Code for reproducing results for IV2018 paper "Training of Convolutional Networks on Multiple Heterogeneous Datasets for Street Scene Semantic Segmentation".

Panagiotis Meletis and Gijs Dubbelman (2018) Training of convolutional networks on multiple heterogeneous datasets for street scene semantic segmentation. The 29th IEEE Intelligent Vehicles Symposiom (IV 2018), full paper on arXiv.

If you find our work useful for your research, please cite the following paper:

@inproceedings{heterogeneous2018,
  title={Training of Convolutional Networks on Multiple Heterogeneous Datasets for Street Scene Semantic Segmentation},
  author={Panagiotis Meletis and Gijs Dubbelman},
  booktitle={2018 IEEE Intelligent Vehicles Symposium (IV)},
  year={2018}
}

Code usage

See here.

Paper summary

Discrimative power and generalization capabilities of convolutional networks is vital for deployment of semantic segmentation systems in the wild. These properties can be obtained by training a single net on multiple datasets.

Combined training on multiple datasets is hampered by a variety of reasons, mainly including:

  • different level-of-detail of labels (e.g. person label in dataset A vs pedestrian and rider labels in dataset B)
  • different annotation types (e.g. per-pixel annotations in dataset A vs bounding box annotations in dataset B)
  • class imbalances between datasets (e.g. class person has 10^3 annotated pixels in dataset A and 10^6 pixels in dataset B)

We propose to construct a hierarchy of classifiers to combat above challenges.

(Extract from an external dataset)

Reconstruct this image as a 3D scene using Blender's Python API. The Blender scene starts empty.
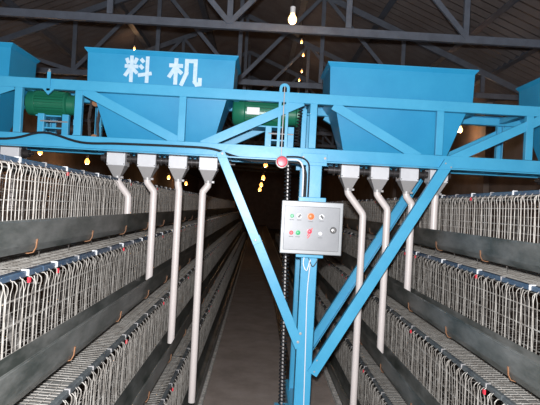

Hierarchical Semantic Segmentation is based on ResNet50. Its main novelty compared to other semantic segmentation systems, is that a single model can handle a variety of different datasets, with disjunct sets of semantic classes. Our system also runs in real time 18fps @512x1024 resolution. Figures 1-3 below provide sample results, from 3 different datasets.

Image 1.1 Image 1.2 Image 1.3
Predictions 1.1 Predictions 1.2 Predictions 1.3
Ground truth 1.1 Ground truth 1.2 Ground truth 1.3

Figure 1. Cityscapes validation split image examples - top: input images, center: predictions, bottom: ground truth. The network predictions include decisions from L1-L3 levels of the hierarchy. Note that the ground truth includes only one traffic sign superclass (yellow) and no road attribute markings.

Image 2.1 Image 2.2 Image 2.3
Predictions 2.1 Predictions 2.2 Predictions 2.3
Ground truth 2.1 Ground truth 2.2 Ground truth 2.3

Figure 2. Mapillary Vistas validation split image examples - top: input images, center: predictions, bottom: ground truth. The network predictions include decisions from L1-L3 levels of the hierarchy. Note that the ground truth does not include traffic sign subclasses.

Image 3.1 Image 3.2 Image 3.3
Predictions 3.1 Predictions 3.2 Predictions 3.3
Ground truth 3.1 Ground truth 3.2 Ground truth 3.3

Figure 3. TSDB test split image examples - top: input images, center: predictions, bottom: ground truth. The network predictions include decisions from L1-L3 levels of the hierarchy. Note that the ground truth includes only traffic sign bounding boxes, since rest pixels are unlabeled.